CUP Undergraduate Research
Title
For Mature Audiences Only: Self-Regulated Censorship in American Film
Date of Award
Spring 5-7-2009
Document Type
Restricted Access Thesis
College
College of Theology, Arts, & Sciences
Department
Humanities
Degree Name
History, BA
First Advisor
Dr. Gerd Horten
Abstract
Film has continually been a medium with as great a propensity to entertain and inform as a propensity to shock and repel. This is the result of film’s roots in “lewd” Vaudevillian entertainment and the neo-Victorian disdain it received from moral reformers of the Progressive Era. Rather than lead boycotts or displays of public outcry against moving pictures after their completion, the reformers sought a novel way to enforce their censorial disposition – pre-exhibition censorship of all obscene content before mass public consumption and, subsequently, a moral decay of society.

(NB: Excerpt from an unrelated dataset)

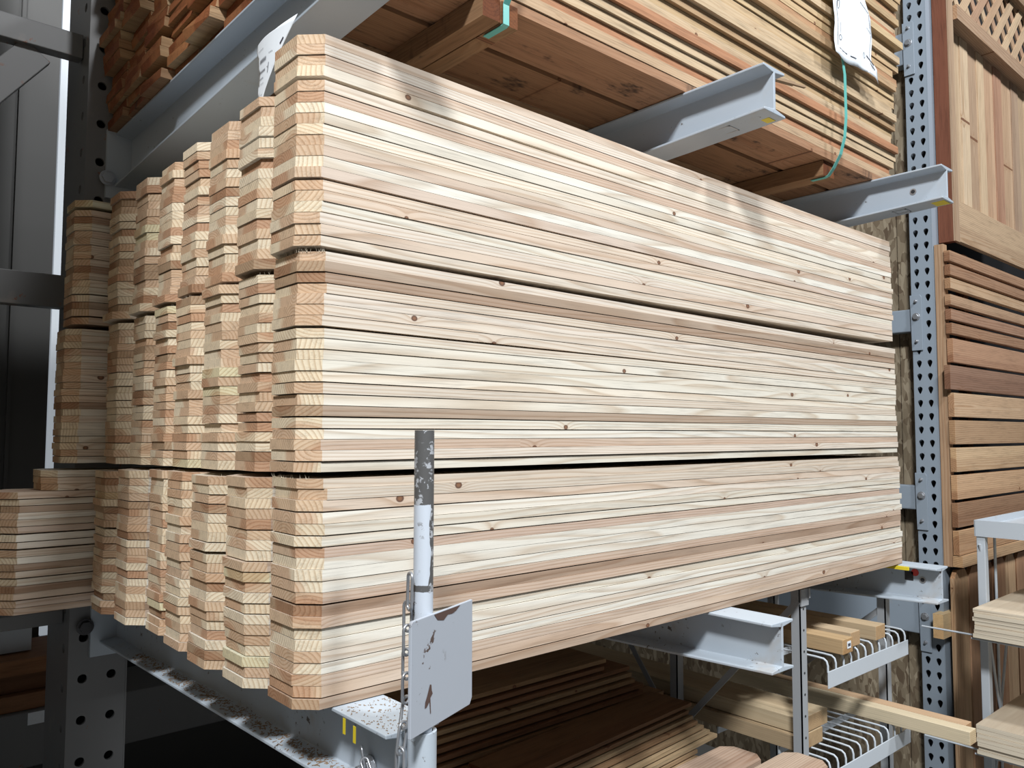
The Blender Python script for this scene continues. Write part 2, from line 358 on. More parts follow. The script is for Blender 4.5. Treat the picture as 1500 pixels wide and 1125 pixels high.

This work examines the history of efforts inside and outside the film industry to censor and ban American motion pictures that contained controversial and objectionable material. While there have been many groups that have stubbornly charged that Hollywood must curb artistic liberties to honor an unspoken social contract between the film medium and its viewers, the most ardent of these groups has been none other than moguls within the industry enforcing a bureaucratic Rating Board. The majority of this analysis critically examines the era of Jack Valenti, the Washington lobbyist brought to Hollywood in the 1960s to reform the industry’s perceived immorality through more thoroughly-established codes of self-regulation.
“For Mature Audiences Only” also argues that constrained boundaries of self-regulation have made it nearly impossible for respectable adult fare to be produced and marketed successfully. Finally, this work argues that film’s central divide, between art and commerce, will dictate the way American motion pictures are made, distributed, and scrutinized through the relative permissibility of their content.